Bruce Chatwin, in Songlines, describes a theory held by some anthropologists that Aboriginal songs sung in the Australian outback— and which, for their sacred cultural role, few westerners have been privileged enough to hear—are a map. A set of directions for day-long Walkabouts that preserve historically significant travels. Aboriginies, after all, have 40,000 years of culture behind them. (They’re our oldest remaining culture.) Songs articulate and capture the footsteps over land, up hillsides, down and across riverbeds… Animal songs, too, are territorial refrains, either marking territory or describing it (as in the case of whalesong).
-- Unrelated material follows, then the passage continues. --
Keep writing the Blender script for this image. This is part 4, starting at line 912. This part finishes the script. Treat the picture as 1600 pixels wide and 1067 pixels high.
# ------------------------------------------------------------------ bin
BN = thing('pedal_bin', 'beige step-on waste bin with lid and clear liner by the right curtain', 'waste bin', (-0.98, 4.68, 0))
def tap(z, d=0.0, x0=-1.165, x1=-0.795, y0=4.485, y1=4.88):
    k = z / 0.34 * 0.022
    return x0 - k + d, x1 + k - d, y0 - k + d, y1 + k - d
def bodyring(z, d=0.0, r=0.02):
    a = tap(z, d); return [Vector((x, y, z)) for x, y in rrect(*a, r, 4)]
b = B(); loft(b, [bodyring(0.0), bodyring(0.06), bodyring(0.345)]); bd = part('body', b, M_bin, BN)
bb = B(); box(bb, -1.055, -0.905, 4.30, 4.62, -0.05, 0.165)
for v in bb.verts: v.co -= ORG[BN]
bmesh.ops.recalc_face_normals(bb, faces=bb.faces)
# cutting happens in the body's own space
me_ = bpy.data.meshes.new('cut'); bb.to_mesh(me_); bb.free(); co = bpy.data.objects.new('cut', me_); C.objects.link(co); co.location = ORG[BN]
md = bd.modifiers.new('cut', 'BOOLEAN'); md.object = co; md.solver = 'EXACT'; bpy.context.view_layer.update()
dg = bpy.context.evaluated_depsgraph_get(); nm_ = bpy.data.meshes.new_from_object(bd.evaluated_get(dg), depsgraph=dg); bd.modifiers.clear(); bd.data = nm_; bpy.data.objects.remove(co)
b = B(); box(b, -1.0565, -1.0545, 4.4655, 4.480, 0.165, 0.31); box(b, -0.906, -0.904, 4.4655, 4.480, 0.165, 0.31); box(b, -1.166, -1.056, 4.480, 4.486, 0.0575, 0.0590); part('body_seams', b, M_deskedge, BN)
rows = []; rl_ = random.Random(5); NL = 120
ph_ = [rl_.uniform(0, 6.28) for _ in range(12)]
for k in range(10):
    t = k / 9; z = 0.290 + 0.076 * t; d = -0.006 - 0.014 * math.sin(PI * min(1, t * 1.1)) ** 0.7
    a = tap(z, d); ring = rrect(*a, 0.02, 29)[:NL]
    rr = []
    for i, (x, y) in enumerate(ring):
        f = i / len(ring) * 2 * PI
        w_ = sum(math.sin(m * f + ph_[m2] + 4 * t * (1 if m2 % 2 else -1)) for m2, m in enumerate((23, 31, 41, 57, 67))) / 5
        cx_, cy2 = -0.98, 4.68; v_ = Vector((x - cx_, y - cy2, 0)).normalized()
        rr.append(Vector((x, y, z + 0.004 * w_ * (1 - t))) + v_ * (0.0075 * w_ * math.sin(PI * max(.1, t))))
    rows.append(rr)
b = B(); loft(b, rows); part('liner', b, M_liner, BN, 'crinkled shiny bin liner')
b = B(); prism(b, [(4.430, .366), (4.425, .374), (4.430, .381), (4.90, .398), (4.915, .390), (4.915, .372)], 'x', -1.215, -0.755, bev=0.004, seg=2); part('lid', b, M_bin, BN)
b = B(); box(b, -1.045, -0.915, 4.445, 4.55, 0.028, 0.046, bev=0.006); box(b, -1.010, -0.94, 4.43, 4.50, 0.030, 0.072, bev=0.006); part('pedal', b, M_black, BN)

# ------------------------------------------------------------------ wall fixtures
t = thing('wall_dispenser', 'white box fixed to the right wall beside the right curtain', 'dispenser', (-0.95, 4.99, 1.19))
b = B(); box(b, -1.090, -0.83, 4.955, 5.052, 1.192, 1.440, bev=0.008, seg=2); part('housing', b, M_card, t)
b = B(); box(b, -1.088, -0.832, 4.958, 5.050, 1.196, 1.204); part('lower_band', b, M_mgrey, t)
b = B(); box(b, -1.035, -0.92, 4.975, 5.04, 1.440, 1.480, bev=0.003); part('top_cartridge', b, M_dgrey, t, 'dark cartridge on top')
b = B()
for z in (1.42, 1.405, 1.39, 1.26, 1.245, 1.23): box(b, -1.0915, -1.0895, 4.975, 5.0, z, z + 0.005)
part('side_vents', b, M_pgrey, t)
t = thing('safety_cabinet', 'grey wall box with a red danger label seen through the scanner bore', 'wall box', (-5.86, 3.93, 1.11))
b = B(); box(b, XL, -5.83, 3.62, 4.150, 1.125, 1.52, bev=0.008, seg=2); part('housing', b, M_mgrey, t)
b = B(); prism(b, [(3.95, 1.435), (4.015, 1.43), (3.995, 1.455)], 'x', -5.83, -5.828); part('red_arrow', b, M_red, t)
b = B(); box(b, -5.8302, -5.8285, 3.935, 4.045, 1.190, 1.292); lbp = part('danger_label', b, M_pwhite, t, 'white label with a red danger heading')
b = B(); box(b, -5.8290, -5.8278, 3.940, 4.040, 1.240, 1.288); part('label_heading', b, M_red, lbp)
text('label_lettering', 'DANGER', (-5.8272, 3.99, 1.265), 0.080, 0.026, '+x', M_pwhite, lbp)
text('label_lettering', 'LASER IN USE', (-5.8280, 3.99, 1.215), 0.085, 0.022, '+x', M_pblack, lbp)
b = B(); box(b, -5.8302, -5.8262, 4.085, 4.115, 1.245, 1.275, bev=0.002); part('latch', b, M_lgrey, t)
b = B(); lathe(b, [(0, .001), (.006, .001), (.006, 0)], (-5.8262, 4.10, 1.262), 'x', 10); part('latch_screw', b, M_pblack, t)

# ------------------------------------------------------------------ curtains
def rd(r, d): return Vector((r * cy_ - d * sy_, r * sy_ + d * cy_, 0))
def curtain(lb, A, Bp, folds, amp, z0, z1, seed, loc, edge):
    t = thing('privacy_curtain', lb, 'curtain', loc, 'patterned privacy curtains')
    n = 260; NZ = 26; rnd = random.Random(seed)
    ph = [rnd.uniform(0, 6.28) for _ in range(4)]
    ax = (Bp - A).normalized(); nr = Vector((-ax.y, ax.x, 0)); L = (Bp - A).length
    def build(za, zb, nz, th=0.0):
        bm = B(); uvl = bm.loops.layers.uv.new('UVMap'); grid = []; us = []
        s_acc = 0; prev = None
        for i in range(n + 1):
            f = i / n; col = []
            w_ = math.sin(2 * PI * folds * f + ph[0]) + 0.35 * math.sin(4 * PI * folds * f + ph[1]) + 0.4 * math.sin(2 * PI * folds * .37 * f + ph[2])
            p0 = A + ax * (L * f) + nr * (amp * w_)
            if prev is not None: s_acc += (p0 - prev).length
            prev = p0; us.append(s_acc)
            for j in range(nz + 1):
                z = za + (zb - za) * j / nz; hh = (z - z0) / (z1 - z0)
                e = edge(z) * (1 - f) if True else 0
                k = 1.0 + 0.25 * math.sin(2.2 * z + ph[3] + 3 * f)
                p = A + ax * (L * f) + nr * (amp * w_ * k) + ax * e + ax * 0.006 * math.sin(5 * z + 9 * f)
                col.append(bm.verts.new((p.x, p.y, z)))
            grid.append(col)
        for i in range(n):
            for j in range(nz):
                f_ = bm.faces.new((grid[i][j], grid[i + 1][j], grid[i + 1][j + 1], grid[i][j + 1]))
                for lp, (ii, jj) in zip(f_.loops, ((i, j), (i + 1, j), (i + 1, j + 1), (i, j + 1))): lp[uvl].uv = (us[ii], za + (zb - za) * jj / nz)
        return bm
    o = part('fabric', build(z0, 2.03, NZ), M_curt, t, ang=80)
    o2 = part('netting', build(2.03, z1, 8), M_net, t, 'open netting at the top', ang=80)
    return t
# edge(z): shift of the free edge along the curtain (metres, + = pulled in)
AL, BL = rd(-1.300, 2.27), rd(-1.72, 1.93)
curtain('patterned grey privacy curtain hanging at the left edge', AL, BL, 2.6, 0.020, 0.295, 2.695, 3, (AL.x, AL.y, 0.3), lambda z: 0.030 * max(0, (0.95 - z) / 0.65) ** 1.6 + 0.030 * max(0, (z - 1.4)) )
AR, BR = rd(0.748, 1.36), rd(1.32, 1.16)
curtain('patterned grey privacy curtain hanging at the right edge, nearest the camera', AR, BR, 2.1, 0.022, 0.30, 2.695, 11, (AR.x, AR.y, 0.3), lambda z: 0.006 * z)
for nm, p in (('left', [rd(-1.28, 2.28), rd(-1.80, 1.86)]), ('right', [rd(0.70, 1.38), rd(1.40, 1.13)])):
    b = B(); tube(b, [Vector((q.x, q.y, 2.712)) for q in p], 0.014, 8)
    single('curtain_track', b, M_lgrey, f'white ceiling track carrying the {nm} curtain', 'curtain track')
Soccer commentators have the choice of describing action, or accompanying it. I prefer the Spanish style of commenting, which does the latter. One hardly needs to see the game; commentators dribble dribble dribble, cross, dribble, pass, shoot their way through the action, giving it rhythm, capturing its pace, modulating speeds in their speech to mimic the game’s action. Mimetic soundtrack, in the world of film making (where soundtrack corresponds to action seen). American commentators, instead, talk about the game, providing insights to strategy, player biographies, tactical analyses… Voice over, in the world of film making.

Sound is a medium of movement. And in commentating as well as in sacred song, it sounds better when it unfolds movement rather than suspends and captures it for analysis.